Moving away from this norm in the long run will allow for more efficient client implementations and facilitate the adoption of new technologies.

Protocol History Removal:

Ethereum clients may only need to verify recent history, reducing the code base and simplifying the protocol over time.

Removing the ability to sync pre-merge proof-of-work history will lead to a single chain and simpler execution clients.

Layer 3 Definition:

The term “Layer 3” lacks a clear definition and can vary in meaning among different individuals.

It may refer to the application layer, layer two protocols for reading state, or application layer constructions like oracles.

EVM and eWASM:

Vitalik Buterin’s interest in eWASM has diminished due to research showing worst-case bugs and limited performance improvements over the EVM.

Extending the EVM (e.g., EVM 384 or EVMX) is a more promising approach, allowing for faster execution and cryptography with backward compatibility.
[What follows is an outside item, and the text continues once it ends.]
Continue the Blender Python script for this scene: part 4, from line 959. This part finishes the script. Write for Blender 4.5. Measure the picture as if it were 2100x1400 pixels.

Optimal Number of Validators:

The current number of validators is sufficient for the merge, and there is no concern about having too few or too many.

Contract Composability Post-Merge:

The merge itself will not directly impact contract composability.

Roll-ups will provide valuable insights into asynchronous interaction and interoperability between different systems.

Zones may emerge as a concept for synchronous interaction within specific boundaries.

Positive Effects for Consumer-Facing Use Cases:

Roll-ups and sharding will significantly increase scalability and reduce transaction fees.

This will positively impact consumer-facing use cases by making Ethereum more accessible and affordable.

Increased scalability will enable more applications and use cases to be built on Ethereum.